**Work to complete:** Lift out, unaltered, the lines of the material below between the line holding "Keep writing the" and the line holding "part('back_eave_soffit', M['soffit_dark'], house, ((WX", counting both.

┌────────

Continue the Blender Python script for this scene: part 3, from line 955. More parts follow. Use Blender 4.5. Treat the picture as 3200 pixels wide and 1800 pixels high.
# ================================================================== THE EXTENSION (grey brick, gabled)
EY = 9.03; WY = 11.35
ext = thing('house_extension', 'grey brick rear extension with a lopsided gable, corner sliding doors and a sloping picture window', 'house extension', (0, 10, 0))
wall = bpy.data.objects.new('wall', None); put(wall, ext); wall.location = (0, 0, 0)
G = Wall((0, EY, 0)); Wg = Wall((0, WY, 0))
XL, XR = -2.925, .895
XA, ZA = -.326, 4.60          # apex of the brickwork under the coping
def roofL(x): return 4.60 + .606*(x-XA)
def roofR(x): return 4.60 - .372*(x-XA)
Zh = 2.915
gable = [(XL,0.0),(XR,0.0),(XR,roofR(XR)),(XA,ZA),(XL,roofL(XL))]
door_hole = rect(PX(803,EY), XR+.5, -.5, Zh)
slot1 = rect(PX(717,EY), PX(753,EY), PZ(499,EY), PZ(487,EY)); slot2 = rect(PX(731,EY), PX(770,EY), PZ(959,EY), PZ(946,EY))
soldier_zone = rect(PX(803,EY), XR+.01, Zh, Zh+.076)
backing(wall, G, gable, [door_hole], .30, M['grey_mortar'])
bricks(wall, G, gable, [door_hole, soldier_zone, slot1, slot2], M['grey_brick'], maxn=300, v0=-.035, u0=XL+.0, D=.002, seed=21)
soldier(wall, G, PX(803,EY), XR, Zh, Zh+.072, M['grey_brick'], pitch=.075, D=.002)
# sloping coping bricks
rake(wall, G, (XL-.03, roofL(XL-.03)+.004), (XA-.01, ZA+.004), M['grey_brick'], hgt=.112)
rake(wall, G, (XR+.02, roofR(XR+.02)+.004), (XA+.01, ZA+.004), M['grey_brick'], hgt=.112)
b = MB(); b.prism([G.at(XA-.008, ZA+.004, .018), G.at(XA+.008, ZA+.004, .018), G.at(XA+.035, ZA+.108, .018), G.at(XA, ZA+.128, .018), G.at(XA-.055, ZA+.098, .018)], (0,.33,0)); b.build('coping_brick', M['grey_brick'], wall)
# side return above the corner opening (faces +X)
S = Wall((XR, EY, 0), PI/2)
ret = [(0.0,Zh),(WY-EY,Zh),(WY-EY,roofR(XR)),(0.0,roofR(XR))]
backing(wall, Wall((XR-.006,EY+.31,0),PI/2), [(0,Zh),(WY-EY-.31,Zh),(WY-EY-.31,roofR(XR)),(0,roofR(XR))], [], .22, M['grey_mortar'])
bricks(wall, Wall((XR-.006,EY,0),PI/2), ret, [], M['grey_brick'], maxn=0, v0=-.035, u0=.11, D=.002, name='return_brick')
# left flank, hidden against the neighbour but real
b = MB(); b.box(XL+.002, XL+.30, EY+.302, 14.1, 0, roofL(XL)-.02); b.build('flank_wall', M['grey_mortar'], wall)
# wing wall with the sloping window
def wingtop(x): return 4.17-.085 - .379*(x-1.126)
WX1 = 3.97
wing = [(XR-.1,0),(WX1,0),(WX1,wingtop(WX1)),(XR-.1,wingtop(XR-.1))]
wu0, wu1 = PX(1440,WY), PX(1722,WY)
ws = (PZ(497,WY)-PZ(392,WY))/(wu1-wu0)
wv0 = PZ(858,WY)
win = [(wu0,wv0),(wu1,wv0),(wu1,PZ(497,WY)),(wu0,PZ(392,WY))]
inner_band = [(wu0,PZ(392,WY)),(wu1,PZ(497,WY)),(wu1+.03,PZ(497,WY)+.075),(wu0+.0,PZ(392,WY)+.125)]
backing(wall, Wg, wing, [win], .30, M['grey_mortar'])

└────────
┌────────

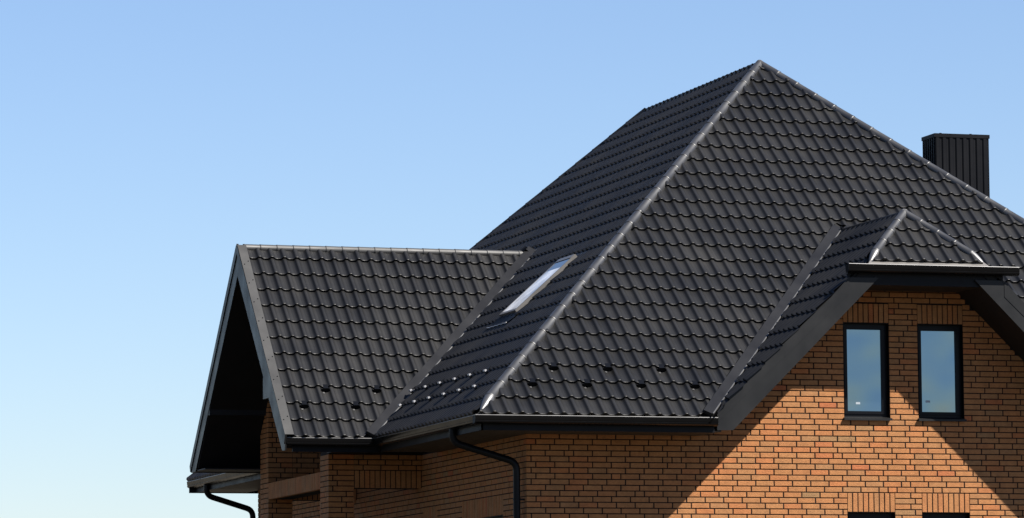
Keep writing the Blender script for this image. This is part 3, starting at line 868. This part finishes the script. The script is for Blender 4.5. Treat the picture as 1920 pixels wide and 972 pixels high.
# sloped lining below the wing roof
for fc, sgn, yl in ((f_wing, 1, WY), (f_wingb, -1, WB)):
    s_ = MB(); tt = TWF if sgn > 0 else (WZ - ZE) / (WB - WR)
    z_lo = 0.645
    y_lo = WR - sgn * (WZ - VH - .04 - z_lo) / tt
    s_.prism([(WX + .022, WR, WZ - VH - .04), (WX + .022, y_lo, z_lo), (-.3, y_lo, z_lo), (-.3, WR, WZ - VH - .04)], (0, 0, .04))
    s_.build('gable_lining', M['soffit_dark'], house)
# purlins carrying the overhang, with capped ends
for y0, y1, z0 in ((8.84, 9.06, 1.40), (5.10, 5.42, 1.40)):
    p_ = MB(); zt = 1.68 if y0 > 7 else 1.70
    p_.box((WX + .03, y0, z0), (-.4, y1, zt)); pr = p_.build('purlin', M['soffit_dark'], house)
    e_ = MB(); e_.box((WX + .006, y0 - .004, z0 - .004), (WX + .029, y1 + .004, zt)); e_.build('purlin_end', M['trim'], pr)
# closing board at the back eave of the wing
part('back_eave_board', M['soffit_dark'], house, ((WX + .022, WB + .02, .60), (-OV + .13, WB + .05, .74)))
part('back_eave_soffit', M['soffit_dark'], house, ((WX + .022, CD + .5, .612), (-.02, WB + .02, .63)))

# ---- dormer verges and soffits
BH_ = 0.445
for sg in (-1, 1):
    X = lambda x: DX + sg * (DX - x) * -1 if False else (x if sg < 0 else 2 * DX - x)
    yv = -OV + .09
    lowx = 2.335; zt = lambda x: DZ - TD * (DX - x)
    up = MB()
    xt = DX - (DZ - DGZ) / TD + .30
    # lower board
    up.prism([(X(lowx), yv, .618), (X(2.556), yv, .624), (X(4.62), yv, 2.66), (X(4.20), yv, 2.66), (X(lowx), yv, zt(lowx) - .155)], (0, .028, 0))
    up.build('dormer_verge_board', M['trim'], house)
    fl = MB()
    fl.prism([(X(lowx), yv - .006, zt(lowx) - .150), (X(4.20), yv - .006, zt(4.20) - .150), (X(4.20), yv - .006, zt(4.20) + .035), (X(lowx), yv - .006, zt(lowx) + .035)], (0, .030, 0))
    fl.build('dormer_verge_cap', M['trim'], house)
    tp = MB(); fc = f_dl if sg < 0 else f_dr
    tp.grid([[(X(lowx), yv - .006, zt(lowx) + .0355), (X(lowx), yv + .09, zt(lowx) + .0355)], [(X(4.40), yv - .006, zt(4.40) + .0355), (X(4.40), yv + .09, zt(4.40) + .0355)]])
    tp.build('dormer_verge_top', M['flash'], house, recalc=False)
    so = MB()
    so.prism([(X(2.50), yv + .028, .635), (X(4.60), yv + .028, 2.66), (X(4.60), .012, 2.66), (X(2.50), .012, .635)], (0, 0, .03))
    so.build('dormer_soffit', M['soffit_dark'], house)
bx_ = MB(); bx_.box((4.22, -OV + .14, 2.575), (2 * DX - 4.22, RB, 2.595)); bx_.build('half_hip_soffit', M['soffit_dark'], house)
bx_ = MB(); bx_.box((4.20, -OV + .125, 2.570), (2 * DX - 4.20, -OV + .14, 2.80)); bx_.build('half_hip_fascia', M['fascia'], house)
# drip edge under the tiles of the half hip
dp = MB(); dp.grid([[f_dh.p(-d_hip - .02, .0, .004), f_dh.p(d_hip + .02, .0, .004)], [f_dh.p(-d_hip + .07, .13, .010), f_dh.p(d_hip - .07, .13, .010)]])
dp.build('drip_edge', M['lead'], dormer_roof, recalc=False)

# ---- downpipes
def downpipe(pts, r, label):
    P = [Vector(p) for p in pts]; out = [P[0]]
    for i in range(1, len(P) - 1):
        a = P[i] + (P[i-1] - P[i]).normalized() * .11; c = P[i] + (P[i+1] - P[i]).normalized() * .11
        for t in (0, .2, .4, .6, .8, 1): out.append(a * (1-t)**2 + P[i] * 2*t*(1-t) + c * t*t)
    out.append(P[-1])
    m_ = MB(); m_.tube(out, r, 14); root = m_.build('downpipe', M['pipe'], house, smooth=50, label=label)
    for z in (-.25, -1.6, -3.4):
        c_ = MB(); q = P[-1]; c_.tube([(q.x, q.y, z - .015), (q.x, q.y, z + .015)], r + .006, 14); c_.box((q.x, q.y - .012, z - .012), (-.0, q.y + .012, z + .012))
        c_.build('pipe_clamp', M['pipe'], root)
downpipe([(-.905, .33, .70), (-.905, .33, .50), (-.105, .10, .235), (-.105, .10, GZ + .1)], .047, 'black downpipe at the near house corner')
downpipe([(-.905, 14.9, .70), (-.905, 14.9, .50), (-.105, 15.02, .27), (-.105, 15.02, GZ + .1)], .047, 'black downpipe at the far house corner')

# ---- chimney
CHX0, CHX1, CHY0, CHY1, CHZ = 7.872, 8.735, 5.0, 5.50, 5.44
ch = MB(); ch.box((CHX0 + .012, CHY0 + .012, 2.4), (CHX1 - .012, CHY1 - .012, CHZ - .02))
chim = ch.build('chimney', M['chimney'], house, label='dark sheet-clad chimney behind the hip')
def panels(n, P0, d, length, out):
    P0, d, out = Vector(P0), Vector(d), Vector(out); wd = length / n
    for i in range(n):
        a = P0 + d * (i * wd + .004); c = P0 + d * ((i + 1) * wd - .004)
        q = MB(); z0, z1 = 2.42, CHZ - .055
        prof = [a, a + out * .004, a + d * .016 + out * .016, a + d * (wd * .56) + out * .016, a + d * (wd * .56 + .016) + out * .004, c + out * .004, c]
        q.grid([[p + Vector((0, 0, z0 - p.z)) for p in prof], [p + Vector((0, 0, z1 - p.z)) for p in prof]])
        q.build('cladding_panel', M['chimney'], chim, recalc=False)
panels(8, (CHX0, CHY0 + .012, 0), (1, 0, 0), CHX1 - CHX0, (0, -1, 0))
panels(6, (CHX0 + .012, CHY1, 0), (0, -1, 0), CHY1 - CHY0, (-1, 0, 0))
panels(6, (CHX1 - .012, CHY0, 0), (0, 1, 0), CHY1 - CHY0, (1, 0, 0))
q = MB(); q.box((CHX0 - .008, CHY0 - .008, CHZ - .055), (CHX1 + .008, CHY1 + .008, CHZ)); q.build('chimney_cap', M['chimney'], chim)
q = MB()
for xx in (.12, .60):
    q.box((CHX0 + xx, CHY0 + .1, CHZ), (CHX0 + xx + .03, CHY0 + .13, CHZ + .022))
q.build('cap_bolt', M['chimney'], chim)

└────────

**Written solution:**
Keep writing the Blender script for this image. This is part 3, starting at line 868. This part finishes the script. The script is for Blender 4.5. Treat the picture as 1920 pixels wide and 972 pixels high.
# sloped lining below the wing roof
for fc, sgn, yl in ((f_wing, 1, WY), (f_wingb, -1, WB)):
    s_ = MB(); tt = TWF if sgn > 0 else (WZ - ZE) / (WB - WR)
    z_lo = 0.645
    y_lo = WR - sgn * (WZ - VH - .04 - z_lo) / tt
    s_.prism([(WX + .022, WR, WZ - VH - .04), (WX + .022, y_lo, z_lo), (-.3, y_lo, z_lo), (-.3, WR, WZ - VH - .04)], (0, 0, .04))
    s_.build('gable_lining', M['soffit_dark'], house)
# purlins carrying the overhang, with capped ends
for y0, y1, z0 in ((8.84, 9.06, 1.40), (5.10, 5.42, 1.40)):
    p_ = MB(); zt = 1.68 if y0 > 7 else 1.70
    p_.box((WX + .03, y0, z0), (-.4, y1, zt)); pr = p_.build('purlin', M['soffit_dark'], house)
    e_ = MB(); e_.box((WX + .006, y0 - .004, z0 - .004), (WX + .029, y1 + .004, zt)); e_.build('purlin_end', M['trim'], pr)
# closing board at the back eave of the wing
part('back_eave_board', M['soffit_dark'], house, ((WX + .022, WB + .02, .60), (-OV + .13, WB + .05, .74)))
part('back_eave_soffit', M['soffit_dark'], house, ((WX + .022, CD + .5, .612), (-.02, WB + .02, .63)))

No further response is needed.